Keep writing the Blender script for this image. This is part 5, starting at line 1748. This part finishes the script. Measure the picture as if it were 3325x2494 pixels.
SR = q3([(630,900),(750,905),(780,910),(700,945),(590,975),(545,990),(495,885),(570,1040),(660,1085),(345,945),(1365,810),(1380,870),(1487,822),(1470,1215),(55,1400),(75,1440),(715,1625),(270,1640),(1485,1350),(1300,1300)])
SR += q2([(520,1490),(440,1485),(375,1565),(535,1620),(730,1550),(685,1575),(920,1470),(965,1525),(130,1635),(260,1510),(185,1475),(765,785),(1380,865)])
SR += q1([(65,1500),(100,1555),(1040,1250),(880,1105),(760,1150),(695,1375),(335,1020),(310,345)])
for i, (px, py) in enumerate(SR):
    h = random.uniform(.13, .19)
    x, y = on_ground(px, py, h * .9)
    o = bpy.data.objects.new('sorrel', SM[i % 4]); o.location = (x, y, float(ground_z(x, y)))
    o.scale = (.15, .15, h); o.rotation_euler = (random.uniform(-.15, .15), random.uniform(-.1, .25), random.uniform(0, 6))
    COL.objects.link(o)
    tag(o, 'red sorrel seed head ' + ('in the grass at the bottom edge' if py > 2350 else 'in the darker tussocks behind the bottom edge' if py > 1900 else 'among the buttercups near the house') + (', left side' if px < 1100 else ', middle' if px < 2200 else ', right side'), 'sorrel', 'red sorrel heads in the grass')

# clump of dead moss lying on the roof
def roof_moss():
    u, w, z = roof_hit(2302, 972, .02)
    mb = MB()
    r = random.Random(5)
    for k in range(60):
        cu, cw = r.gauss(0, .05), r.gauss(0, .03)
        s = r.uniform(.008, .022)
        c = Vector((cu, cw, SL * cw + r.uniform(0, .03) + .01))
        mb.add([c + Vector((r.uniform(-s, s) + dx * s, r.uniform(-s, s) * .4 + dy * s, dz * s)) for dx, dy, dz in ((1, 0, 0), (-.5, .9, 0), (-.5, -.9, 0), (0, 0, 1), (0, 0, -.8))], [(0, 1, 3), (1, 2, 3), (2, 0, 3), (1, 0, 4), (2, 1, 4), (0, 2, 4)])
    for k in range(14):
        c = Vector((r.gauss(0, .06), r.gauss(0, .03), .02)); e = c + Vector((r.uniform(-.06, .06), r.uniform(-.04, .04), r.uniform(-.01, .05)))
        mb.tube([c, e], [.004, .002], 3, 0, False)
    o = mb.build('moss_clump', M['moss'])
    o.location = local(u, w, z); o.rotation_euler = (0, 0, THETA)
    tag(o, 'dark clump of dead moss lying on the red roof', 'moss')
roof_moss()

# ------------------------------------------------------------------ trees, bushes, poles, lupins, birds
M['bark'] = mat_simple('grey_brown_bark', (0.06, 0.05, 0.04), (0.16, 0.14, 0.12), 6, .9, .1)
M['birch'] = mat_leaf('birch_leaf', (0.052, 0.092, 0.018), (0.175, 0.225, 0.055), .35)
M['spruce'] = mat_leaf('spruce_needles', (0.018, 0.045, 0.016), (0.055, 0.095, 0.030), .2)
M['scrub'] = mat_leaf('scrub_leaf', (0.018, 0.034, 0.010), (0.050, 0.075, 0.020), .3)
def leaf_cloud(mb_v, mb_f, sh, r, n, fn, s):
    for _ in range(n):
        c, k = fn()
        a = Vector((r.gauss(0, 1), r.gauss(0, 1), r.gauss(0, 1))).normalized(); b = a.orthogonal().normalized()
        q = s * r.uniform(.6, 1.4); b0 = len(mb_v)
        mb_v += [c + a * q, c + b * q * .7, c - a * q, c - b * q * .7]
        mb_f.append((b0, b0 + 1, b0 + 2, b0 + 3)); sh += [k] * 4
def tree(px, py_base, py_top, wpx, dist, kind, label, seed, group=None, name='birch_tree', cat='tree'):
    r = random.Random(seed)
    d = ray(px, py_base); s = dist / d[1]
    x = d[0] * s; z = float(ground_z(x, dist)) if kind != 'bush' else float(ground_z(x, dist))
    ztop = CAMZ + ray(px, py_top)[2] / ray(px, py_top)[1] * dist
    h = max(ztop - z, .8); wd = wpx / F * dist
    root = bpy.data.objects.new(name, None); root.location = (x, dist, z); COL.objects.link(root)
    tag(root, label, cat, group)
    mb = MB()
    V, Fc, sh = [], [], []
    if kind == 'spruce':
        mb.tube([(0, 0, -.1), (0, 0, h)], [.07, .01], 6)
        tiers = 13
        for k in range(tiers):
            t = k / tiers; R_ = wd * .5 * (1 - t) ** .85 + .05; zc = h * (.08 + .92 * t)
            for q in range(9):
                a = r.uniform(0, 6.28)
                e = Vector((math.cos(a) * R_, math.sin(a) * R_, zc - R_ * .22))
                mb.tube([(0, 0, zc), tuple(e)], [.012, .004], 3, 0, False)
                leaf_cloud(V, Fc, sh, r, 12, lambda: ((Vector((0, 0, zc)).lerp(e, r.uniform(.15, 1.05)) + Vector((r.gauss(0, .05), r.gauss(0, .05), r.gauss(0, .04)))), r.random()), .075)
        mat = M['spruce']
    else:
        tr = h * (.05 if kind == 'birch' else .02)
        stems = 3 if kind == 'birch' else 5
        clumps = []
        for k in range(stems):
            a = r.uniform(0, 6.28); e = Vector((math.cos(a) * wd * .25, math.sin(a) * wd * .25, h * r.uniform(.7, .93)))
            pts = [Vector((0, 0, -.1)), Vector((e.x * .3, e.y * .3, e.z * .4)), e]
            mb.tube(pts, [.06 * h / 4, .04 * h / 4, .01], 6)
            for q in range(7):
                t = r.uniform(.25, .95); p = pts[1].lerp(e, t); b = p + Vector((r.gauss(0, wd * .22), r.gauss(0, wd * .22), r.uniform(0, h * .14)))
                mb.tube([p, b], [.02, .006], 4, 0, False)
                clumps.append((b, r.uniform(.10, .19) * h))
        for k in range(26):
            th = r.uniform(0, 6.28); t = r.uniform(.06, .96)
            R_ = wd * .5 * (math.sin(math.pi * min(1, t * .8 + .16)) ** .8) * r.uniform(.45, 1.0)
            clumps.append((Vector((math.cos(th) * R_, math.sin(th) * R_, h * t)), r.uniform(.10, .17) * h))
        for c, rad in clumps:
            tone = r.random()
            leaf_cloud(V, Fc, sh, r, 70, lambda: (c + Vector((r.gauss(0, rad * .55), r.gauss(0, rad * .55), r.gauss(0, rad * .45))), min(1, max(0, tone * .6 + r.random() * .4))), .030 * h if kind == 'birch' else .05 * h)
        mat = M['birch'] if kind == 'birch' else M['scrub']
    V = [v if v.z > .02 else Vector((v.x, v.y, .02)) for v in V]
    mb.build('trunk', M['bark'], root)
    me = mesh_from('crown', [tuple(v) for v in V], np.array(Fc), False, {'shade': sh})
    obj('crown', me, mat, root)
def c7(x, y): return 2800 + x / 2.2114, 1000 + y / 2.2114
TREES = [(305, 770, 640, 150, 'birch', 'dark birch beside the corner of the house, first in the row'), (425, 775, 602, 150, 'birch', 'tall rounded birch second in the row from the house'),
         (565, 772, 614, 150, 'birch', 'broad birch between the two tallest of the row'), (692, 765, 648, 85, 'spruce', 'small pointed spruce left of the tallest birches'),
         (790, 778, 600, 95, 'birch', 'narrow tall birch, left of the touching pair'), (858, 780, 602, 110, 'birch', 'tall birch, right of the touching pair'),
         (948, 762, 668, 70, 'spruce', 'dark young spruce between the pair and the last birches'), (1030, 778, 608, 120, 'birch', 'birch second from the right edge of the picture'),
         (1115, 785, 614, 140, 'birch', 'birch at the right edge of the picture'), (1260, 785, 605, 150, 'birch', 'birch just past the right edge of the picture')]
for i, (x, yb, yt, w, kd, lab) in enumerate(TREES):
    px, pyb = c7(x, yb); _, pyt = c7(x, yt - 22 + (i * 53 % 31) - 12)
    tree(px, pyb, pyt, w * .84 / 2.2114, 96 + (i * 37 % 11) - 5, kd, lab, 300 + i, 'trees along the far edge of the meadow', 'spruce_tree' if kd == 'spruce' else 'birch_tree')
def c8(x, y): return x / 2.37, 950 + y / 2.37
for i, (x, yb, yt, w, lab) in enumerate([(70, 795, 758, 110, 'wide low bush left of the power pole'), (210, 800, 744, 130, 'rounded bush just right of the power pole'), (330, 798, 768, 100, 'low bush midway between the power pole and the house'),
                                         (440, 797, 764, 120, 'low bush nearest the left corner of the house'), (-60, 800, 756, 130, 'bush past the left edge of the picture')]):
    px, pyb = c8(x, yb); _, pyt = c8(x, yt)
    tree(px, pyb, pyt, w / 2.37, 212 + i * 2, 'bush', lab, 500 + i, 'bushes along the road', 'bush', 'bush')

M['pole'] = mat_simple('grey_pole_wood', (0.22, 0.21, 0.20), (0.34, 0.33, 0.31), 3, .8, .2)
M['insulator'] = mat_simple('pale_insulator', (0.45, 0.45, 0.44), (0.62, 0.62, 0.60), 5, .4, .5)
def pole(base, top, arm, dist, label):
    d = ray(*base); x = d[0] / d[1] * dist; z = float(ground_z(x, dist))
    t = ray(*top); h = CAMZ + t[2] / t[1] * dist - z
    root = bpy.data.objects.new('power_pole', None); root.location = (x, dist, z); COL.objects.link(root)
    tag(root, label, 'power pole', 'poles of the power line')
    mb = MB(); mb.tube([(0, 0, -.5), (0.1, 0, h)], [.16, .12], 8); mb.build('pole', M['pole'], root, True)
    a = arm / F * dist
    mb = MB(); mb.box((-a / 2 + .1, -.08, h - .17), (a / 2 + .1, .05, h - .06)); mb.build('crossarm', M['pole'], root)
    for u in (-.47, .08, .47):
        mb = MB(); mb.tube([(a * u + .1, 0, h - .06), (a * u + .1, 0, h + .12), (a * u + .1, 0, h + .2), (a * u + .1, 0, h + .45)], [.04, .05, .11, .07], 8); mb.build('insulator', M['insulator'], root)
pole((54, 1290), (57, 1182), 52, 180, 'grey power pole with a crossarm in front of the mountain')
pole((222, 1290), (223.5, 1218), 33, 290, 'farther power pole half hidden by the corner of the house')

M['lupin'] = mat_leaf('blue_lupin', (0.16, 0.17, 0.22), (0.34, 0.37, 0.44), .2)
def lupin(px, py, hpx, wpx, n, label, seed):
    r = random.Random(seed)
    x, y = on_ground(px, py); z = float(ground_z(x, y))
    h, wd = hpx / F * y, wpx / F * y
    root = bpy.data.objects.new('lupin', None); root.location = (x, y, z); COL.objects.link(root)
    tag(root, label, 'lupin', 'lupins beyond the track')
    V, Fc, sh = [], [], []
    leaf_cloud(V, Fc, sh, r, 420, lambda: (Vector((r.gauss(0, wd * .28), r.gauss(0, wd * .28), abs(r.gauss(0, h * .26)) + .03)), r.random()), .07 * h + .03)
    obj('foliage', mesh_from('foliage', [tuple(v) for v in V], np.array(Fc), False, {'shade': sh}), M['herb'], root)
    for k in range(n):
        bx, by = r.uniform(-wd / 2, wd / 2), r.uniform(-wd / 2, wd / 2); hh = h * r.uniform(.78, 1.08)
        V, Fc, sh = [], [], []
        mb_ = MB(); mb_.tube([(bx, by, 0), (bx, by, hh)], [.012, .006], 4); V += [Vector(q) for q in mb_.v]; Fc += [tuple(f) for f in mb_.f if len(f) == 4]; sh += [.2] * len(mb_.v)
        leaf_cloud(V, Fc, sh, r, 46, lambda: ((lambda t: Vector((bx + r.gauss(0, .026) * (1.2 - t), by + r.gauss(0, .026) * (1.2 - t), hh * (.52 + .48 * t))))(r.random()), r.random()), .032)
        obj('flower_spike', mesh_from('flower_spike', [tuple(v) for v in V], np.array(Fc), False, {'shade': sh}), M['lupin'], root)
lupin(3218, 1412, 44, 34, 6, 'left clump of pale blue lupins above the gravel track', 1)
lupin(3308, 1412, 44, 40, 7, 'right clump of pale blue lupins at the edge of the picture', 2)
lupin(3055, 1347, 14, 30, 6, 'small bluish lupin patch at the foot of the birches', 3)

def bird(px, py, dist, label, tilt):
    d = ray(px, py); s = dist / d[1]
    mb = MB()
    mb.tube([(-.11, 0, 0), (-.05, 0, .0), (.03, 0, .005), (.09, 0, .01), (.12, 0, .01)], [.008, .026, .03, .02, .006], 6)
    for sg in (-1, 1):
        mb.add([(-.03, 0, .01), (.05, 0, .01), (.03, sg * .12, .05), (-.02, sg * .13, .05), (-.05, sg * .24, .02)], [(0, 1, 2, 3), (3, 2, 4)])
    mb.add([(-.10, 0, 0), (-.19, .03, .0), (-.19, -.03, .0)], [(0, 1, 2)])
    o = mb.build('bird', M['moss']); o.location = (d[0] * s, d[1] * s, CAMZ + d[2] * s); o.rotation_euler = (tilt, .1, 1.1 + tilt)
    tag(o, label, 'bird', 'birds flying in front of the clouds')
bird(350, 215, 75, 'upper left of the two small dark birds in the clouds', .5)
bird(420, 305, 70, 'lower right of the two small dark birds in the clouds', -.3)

*What is asked*.
Exactly as they appear, please write out the lines from the opening of the listing above down to the line containing "tag(o, 'red sorrel", with both end lines included.

*Result of this exercise*.
Keep writing the Blender script for this image. This is part 5, starting at line 1748. This part finishes the script. Measure the picture as if it were 3325x2494 pixels.
SR = q3([(630,900),(750,905),(780,910),(700,945),(590,975),(545,990),(495,885),(570,1040),(660,1085),(345,945),(1365,810),(1380,870),(1487,822),(1470,1215),(55,1400),(75,1440),(715,1625),(270,1640),(1485,1350),(1300,1300)])
SR += q2([(520,1490),(440,1485),(375,1565),(535,1620),(730,1550),(685,1575),(920,1470),(965,1525),(130,1635),(260,1510),(185,1475),(765,785),(1380,865)])
SR += q1([(65,1500),(100,1555),(1040,1250),(880,1105),(760,1150),(695,1375),(335,1020),(310,345)])
for i, (px, py) in enumerate(SR):
    h = random.uniform(.13, .19)
    x, y = on_ground(px, py, h * .9)
    o = bpy.data.objects.new('sorrel', SM[i % 4]); o.location = (x, y, float(ground_z(x, y)))
    o.scale = (.15, .15, h); o.rotation_euler = (random.uniform(-.15, .15), random.uniform(-.1, .25), random.uniform(0, 6))
    COL.objects.link(o)
    tag(o, 'red sorrel seed head ' + ('in the grass at the bottom edge' if py > 2350 else 'in the darker tussocks behind the bottom edge' if py > 1900 else 'among the buttercups near the house') + (', left side' if px < 1100 else ', middle' if px < 2200 else ', right side'), 'sorrel', 'red sorrel heads in the grass')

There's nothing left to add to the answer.